Wednesday, February 6th, 2013 by Cynthia Cavoto


 

Chimney

As bitter winter weather sets in, there is nothing that make a house feel more cozy that a roaring fire.  Fireplaces have been used to heat homes since the dawn of time but they're not always used safely. Improper use of wood-burning fireplaces can result in everything from minor smoke damage on the mantel to deadly carbon monoxide build up or even a devastating house fire.  There are a few safety tips you should know about using a wood burning fireplace.

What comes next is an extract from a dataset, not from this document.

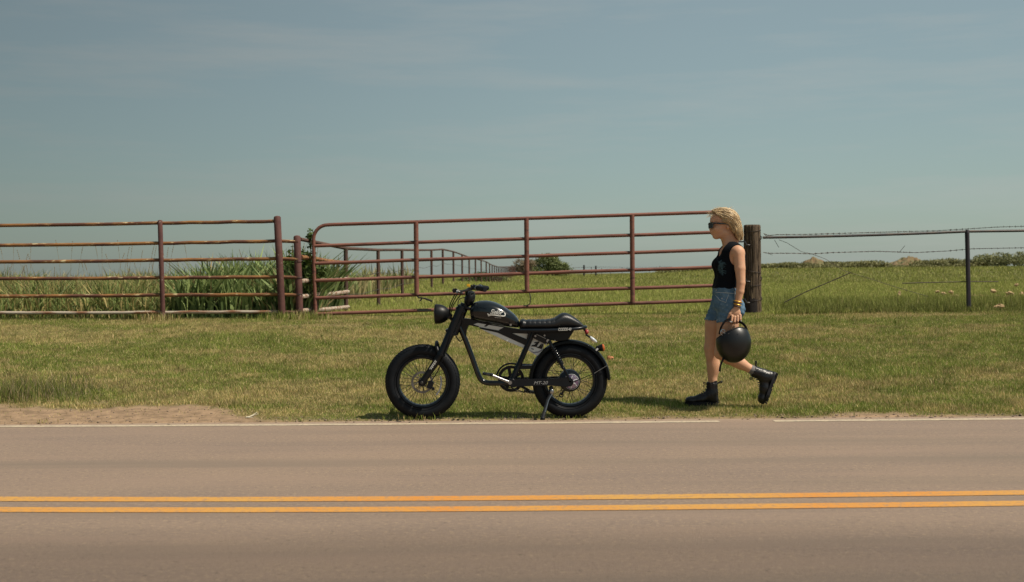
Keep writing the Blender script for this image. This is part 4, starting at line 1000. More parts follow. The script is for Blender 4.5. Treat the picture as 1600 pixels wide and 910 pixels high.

First, you need to make sure you open the flue or smoke will back up into the house very quickly. It sounds like a common sense thing to do, but it is an easy thing to forget if you're not building fires on a regular basis.  Most folks keep the flue closed when the fireplace is not in use to keep out the draft and any small critters that might find their way into the chimney.  Checking the chimney cap regularly should all but eliminate the latter issue. 

Use seasoned firewood.  Firewood should be seasoned, that is properly dried hardwoods.  Avoid burning wet, rotting or soft woods such as pine. These not only produce more smoke but can increase the amount of creosote buildup in your chimney.  Stored wood should be stacked log cabin style to allow for airflow throughout the stack to prevent rot.  Also avoid using any kind of treated wood such as scraps of decking. These can give off harmful fumes.

Use fat wood rather than newspapers to start your fire.  Fat wood burns cleaner than newspaper.  In addition, newspaper has been known to waft up the chimney when it burns then land on the roof increasing the risk of a house fire. 

Properly dispose of ashes after a fire.  Have a metal ash bucket and shovel on hand to remove ashes after a fire.  Never assume a fire to be all the way out.  Ashes and coals that may seem cool to the touch can and often do reignite. Many gardeners use ashes in their gardens.  Consider having a metal garbage can solely for disposing of fireplace ashes.  This ash can should be kept away from the house and never in an attached garage. 

Finally, have a carbon monoxide detector in the room with your fireplace.  This will give you an early warning if fumes are backing up into your home. 

We've discussed chimney maintenance in an earlier post but as a reminder, having your chimney inspected and cleaned on a regular basis is vital.